What to do: The line holding "stair_part(b, 'landing', ST)" is the last one to output; start at the first line of the data, keep every line in between exactly, and leave out pictures.

Supplied information:
* Start *

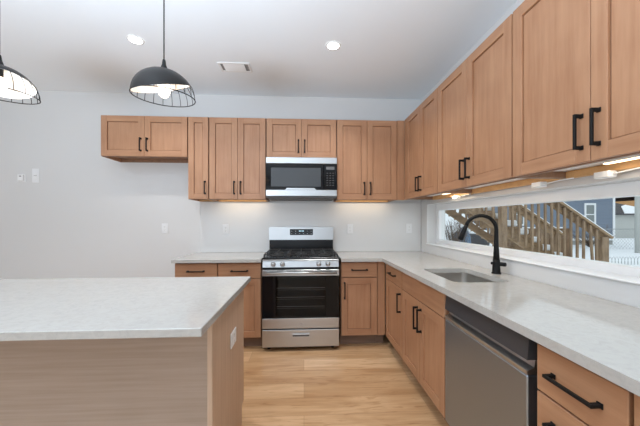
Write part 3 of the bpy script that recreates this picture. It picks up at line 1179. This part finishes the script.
for y, xa, xb in ((YN - .045, 2.4, 6.20), (YF + .045, 2.4, 6.20)):
    b = MB()
    b.beam((xa, y, zr(xa)), (xb, y, zr(xb)), .14, .04, M_TIMBERX)
    b.beam((xa, y + .03, zr(xa) - .09), (xb - .06, y + .03, zr(xb - .06) - .09), .04, .13, M_TIMBERX)
    hr = stair_part(b, 'handrail', ST)
    b = MB()
    b.beam((xa, y, zr(xa) + .034), (xb, y, zr(xb) + .034), .12, .026, M_SNOW)
    stair_part(b, 'snow_strip', hr, 'thin snow along the top of the rail')
    n = int((xb - .25 - xa) / .135)
    for k in range(n):
        x = xa + .1 + k * .135
        lean = .09 if (k == n - 2 and y < 6) else random.uniform(-.006, .006)
        b = MB()
        yy = y - .035 if y < 6 else y + .05
        b.beam((x + lean, yy, max(zs(x) - .16, GZ + .02)), (x, yy, zr(x) - .04), .036, .036, M_TIMBER, up=(0, 1, 0))
        stair_part(b, 'baluster', ST)
    b = MB()
    b.box(xb - .19, xb - .05, y - .03, y + .07, GZ, zr(xb - .11) - .05, M_TIMBER)
    stair_part(b, 'newel_post', ST)
b = MB(); b.box(3.83, 3.93, YN - .19, YN - .085, GZ, zr(3.88) - .03, M_TIMBER); stair_part(b, 'support_post', ST)
b = MB()
b.box(1.70, 2.06, YN, YF, zs(2.05) - .04, zs(2.05), M_TIMBERX); b.box(1.70, 2.05, YN, YN + .05, zs(2.05) - .3, zs(2.05) - .04, M_TIMBERX)
b.box(1.70, 1.80, YN + .06, YN + .16, GZ, zs(2.05) - .04, M_TIMBER); b.box(1.70, 1.80, YF - .16, YF - .06, GZ, zs(2.05) - .04, M_TIMBER)
stair_part(b, 'landing', ST)

# neighbour's blue house
HX0, HX1, HY = 9.5, 21.5, 19.0
bh = thing('neighbour_house', 'blue-sided neighbour house with a white-trimmed window, beyond the stairs', 'house', (HX0, HY, GZ))
t = MB(); t.box(0, HX1 - HX0, 0, 8, .32, 5.5, M_SIDING); t.build('siding_wall', bh)
t = MB(); t.box(.03, HX1 - HX0 - .03, .05, 7.95, 0, .32, M_CONC); t.build('foundation', bh)
for x in (0, HX1 - HX0):
    t = MB(); t.box(x - .10, x + .06, -.04, .06, .32, 5.5, M_TRIMW); t.build('corner_board', bh)
t = MB(); t.box(-.02, HX1 - HX0 + .02, -.05, .0, .30, .45, M_TRIMW); t.build('base_trim', bh)
t = MB()
t.prism([(-.5, -.5, 5.5), (HX1 - HX0 + .5, -.5, 5.5), (HX1 - HX0 + .5, 4, 7.8), (-.5, 4, 7.8)], (0, 0, .15), M_SNOW)
t.prism([(-.5, 8.5, 5.5), (HX1 - HX0 + .5, 8.5, 5.5), (HX1 - HX0 + .5, 4, 7.8), (-.5, 4, 7.8)], (0, 0, .15), M_SNOW)
t.build('roof', bh)
for wx0, wx1 in ((19.43, 20.02), (14.2, 14.9)):
    x0, x1, z0, z1 = wx0 - HX0, wx1 - HX0, 1.44, 2.74
    t = MB()
    t.box(x0 - .12, x1 + .12, -.06, -.001, z1, z1 + .13, M_TRIMW); t.box(x0 - .12, x1 + .12, -.06, -.001, z0 - .12, z0, M_TRIMW)
    t.box(x0 - .12, x0, -.06, -.001, z0, z1, M_TRIMW); t.box(x1, x1 + .12, -.06, -.001, z0, z1, M_TRIMW)
    t.box(x0, x1, -.045, -.001, (z0 + z1) / 2 - .03, (z0 + z1) / 2 + .03, M_TRIMW)
    w = t.build('window', bh)
    t = MB(); t.box(x0, x1, -.03, -.005, z0, z1, M_PANE); t.build('pane', w)

# garage with a dark, partly snowy roof, farther right
gx0, gx1, gy = 29.3, 34.0, 26.0
gh = thing('garage', 'pale garage with dark snowy roof beyond the blue house corner', 'garage', (gx0, gy, GZ))
t = MB(); t.box(0, gx1 - gx0, 0, 5, 0, 2.28, M_BEIGE); t.build('wall', gh)
t = MB()
t.prism([(-.4, -.4, 2.2), (5.1, -.4, 2.2), (1.6, 2.5, 3.7), (-.4, 2.5, 3.7)], (0, 0, .12), M_SHINGLE)
t.prism([(-.4, 5.4, 2.2), (5.1, 5.4, 2.2), (1.6, 2.5, 3.7), (-.4, 2.5, 3.7)], (0, 0, .12), M_SHINGLE)
t.prism([(5.1, -.4, 2.2), (5.1, 5.4, 2.2), (1.6, 2.5, 3.7)], (0, 0, .12), M_SHINGLE)
rf = t.build('roof', gh)
t = MB()
t.prism([(.7, -.42, 2.33), (4.9, -.42, 2.33), (2.7, 1.2, 3.17), (1.9, .9, 3.01)], (0, 0, .08), M_SNOW)
t.build('roof_snow', rf, 'patch of snow on the dark roof')
th = thing('far_house', 'tan house partly seen behind the snowy garage roof', 'house', (44.92, 36, GZ))
t = MB(); t.box(0, 9, 0, 6, 0, 4.4, M_TAN); t.build('wall', th)
t = MB(); t.prism([(-.4, -.4, 4.4), (9.4, -.4, 4.4), (9.4, 3, 6.4), (-.4, 3, 6.4)], (0, 0, .15), M_SHINGLE)
t.prism([(-.4, 6.4, 4.4), (9.4, 6.4, 4.4), (9.4, 3, 6.4), (-.4, 3, 6.4)], (0, 0, .15), M_SHINGLE); t.build('roof', th)
t = MB(); t.tube([(0, 0, 0), (0, 0, 7)], .10, M_BEIGE, 12)
pl = t.build('utility_pole'); pl.location = (17.25, 14.1, GZ); tag(pl, 'pale upright pole at the far right edge of the window view', 'pole')

# chain-link fence behind the snow
cf = thing('chain_link_fence', 'grey chain-link fence across the snowy yard in front of the garage', 'fence', (17, 15.8, GZ))
for k in range(6):
    t = MB(); t.tube([(k * 2.2, 0, 0), (k * 2.2, 0, 1.2)], .03, M_GALV, 8); t.build('post', cf)
t = MB(); t.tube([(0, 0, 1.18), (11, 0, 1.18)], .022, M_GALV, 8); t.build('top_rail', cf)
t = MB()
for k in range(60):
    x = k * .2
    t.beam((x, 0, .03), (min(x + 1.1, 11), 0, .03 + min(1.1, 11 - x)), .006, .006, M_GALV, up=(0, 1, 0)) if x < 10.9 else None
    t.beam((min(x + 1.1, 11), 0, .03), (max(x, min(x + 1.1, 11) - 1.1), 0, .03 + min(1.1, min(x + 1.1, 11) - x)), .006, .006, M_GALV, up=(0, 1, 0)) if x < 10.9 else None
t.build('wire_mesh', cf)


def shrub(label, x, y, h, w, n, seed):
    rnd = random.Random(seed)
    t = MB()
    for i in range(n):
        a = rnd.uniform(0, 2 * PI)
        lean = rnd.uniform(.1, 1) * w / 2
        p0 = Vector((rnd.uniform(-.04, .04), rnd.uniform(-.04, .04), 0))
        p2 = Vector((math.cos(a) * lean, math.sin(a) * lean, h * rnd.uniform(.6, 1)))
        p1 = (p0 + p2) / 2 + Vector((rnd.uniform(-.06, .06), rnd.uniform(-.06, .06), 0))
        t.tube([p0, p1, p2], [.014, .009, .004], M_TWIG, 5)
        for j in range(3):
            q = p1.lerp(p2, rnd.random())
            e = q + Vector((rnd.uniform(-.22, .22), rnd.uniform(-.22, .22), rnd.uniform(.05, .3))) * h * .5
            t.tube([q, e], [.006, .003], M_TWIG, 4)
    o = t.build('bare_shrub')
    o.location = (x, y, GZ)
    return tag(o, label, 'shrub', 'leafless shrubs outside')


shrub('thin leafless shrub in the snow just right of the stair post', 12.2, 11.2, 1.55, .6, 12, 1)
shrub('bushy leafless shrub in the snow between blue house and chain-link fence', 18.0, 17.3, 1.1, 2.4, 50, 2)
shrub('leafless brown shrub at the left end of the window view', 6.2, 11.6, 1.75, 1.3, 85, 3)
shrub('leafless shrub behind the arched faucet spout', 10.4, 15.4, 2.2, 1.2, 36, 4)

# low hooped wire edging
ge = MB()
for k in range(14):
    x = k * .13
    ge.tube([(x + .08 * (1 - math.cos(a)), 0, .30 * math.sin(a)) for a in [PI * i / 8 for i in range(9)]], .006, M_GALV, 6)
o = ge.build('garden_edging'); o.location = (11.1, 10.35, GZ); tag(o, 'low hooped wire garden edging in the snow', 'garden edging')

# brown board fence behind the stairs and a far one on the left
fb = thing('board_fence', 'brown board fence in the yard behind the stairs', 'fence', (6.15, 9.0, GZ))
t = MB()
k = 0
x = 0
while x < 2.4:
    t.box(x, x + .135, 0, .02, .03, 1.42, M_FENCE); x += .14
t.build('boards', fb)
t = MB(); t.box(0, 2.4, .021, .06, .3, .4, M_FENCE); t.box(0, 2.4, .021, .06, 1.05, 1.15, M_FENCE); t.build('rails', fb)
for x in (.05, 1.2, 2.3):
    t = MB(); t.box(x - .05, x + .05, .061, .16, 0, 1.45, M_FENCE); t.build('post', fb)
t = MB(); t.box(0, 2.38, -.01, .05, 1.421, 1.46, M_SNOW, .012, 2); t.build('snow_ridge', fb, 'snow lying on top of the boards')
f2 = thing('picket_fence', 'far brown picket fence at the left end of the window view', 'fence', (7.2, 17.5, GZ))
t = MB()
x = 0
while x < 4.2:
    t.box(x, x + .12, 0, .03, .05, 2.6, M_FENCE); x += .2
t.build('pickets', f2)
t = MB(); t.box(0, 4.2, .031, .08, .5, .62, M_FENCE); t.box(0, 4.2, .031, .08, 2.0, 2.12, M_FENCE); t.build('rails', f2)
rnd = random.Random(11)
t = bmesh.new()
bmesh.ops.create_icosphere(t, subdivisions=4, radius=1)
for v in t.verts:
    q = 1 + .10 * math.sin(5 * v.co.x + 1) * math.cos(4 * v.co.y) + .05 * math.sin(11 * v.co.x + 7 * v.co.z)
    v.co = Vector((v.co.x * 2.3 * q, v.co.y * 1.1 * q, max(v.co.z, -.05) * 2.05 * q))
b = MB(); b.merge(t, M_SNOW, smooth=True)
o = b.build('snow_bank'); o.location = (8.0, 15.4, GZ); tag(o, 'large white snow bank at the left end of the window view', 'snow bank')
# snow-capped seat and tarp-covered pile near the faucet view
se = thing('garden_tub', 'big dark garden tub heaped with snow, seen through the faucet arch', 'tub', (8.40, 13.5, GZ))
se.scale = (1.2, 1.2, 1.2)
t = MB()
t.lathe([(.30, 0), (.34, .3), (.42, .78), (.43, .86), (.40, .88), (.0, .88)], M_DARKPL, 24); t.build('tub_shell', se)
t = MB(); t.lathe([(.41, .881), (.42, .93), (.34, .99), (.18, 1.02), (.0, 1.03)], M_SNOW, 24); t.build('snow_cap', se, 'thick white snow cushion')
tp = MB()
for (x, y, r_, h_) in ((0, 0, .26, 1.40), (.2, .1, .22, 1.25), (-.2, .1, .2, 1.2)):
    prof = [(r_, 0), (r_ * .97, h_ * .4), (r_ * .75, h_ * .8), (r_ * .35, h_ * .97), (.0, h_)]
    tp.lathe(prof, M_TARP, 14, (x, y, 0))
o = tp.build('covered_pile'); o.location = (6.99, 12.4, GZ); tag(o, 'blue tarp over a pile in the snow left of the stairs', 'tarp')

* End *

Complete response:
Write part 3 of the bpy script that recreates this picture. It picks up at line 1179. This part finishes the script.
for y, xa, xb in ((YN - .045, 2.4, 6.20), (YF + .045, 2.4, 6.20)):
    b = MB()
    b.beam((xa, y, zr(xa)), (xb, y, zr(xb)), .14, .04, M_TIMBERX)
    b.beam((xa, y + .03, zr(xa) - .09), (xb - .06, y + .03, zr(xb - .06) - .09), .04, .13, M_TIMBERX)
    hr = stair_part(b, 'handrail', ST)
    b = MB()
    b.beam((xa, y, zr(xa) + .034), (xb, y, zr(xb) + .034), .12, .026, M_SNOW)
    stair_part(b, 'snow_strip', hr, 'thin snow along the top of the rail')
    n = int((xb - .25 - xa) / .135)
    for k in range(n):
        x = xa + .1 + k * .135
        lean = .09 if (k == n - 2 and y < 6) else random.uniform(-.006, .006)
        b = MB()
        yy = y - .035 if y < 6 else y + .05
        b.beam((x + lean, yy, max(zs(x) - .16, GZ + .02)), (x, yy, zr(x) - .04), .036, .036, M_TIMBER, up=(0, 1, 0))
        stair_part(b, 'baluster', ST)
    b = MB()
    b.box(xb - .19, xb - .05, y - .03, y + .07, GZ, zr(xb - .11) - .05, M_TIMBER)
    stair_part(b, 'newel_post', ST)
b = MB(); b.box(3.83, 3.93, YN - .19, YN - .085, GZ, zr(3.88) - .03, M_TIMBER); stair_part(b, 'support_post', ST)
b = MB()
b.box(1.70, 2.06, YN, YF, zs(2.05) - .04, zs(2.05), M_TIMBERX); b.box(1.70, 2.05, YN, YN + .05, zs(2.05) - .3, zs(2.05) - .04, M_TIMBERX)
b.box(1.70, 1.80, YN + .06, YN + .16, GZ, zs(2.05) - .04, M_TIMBER); b.box(1.70, 1.80, YF - .16, YF - .06, GZ, zs(2.05) - .04, M_TIMBER)
stair_part(b, 'landing', ST)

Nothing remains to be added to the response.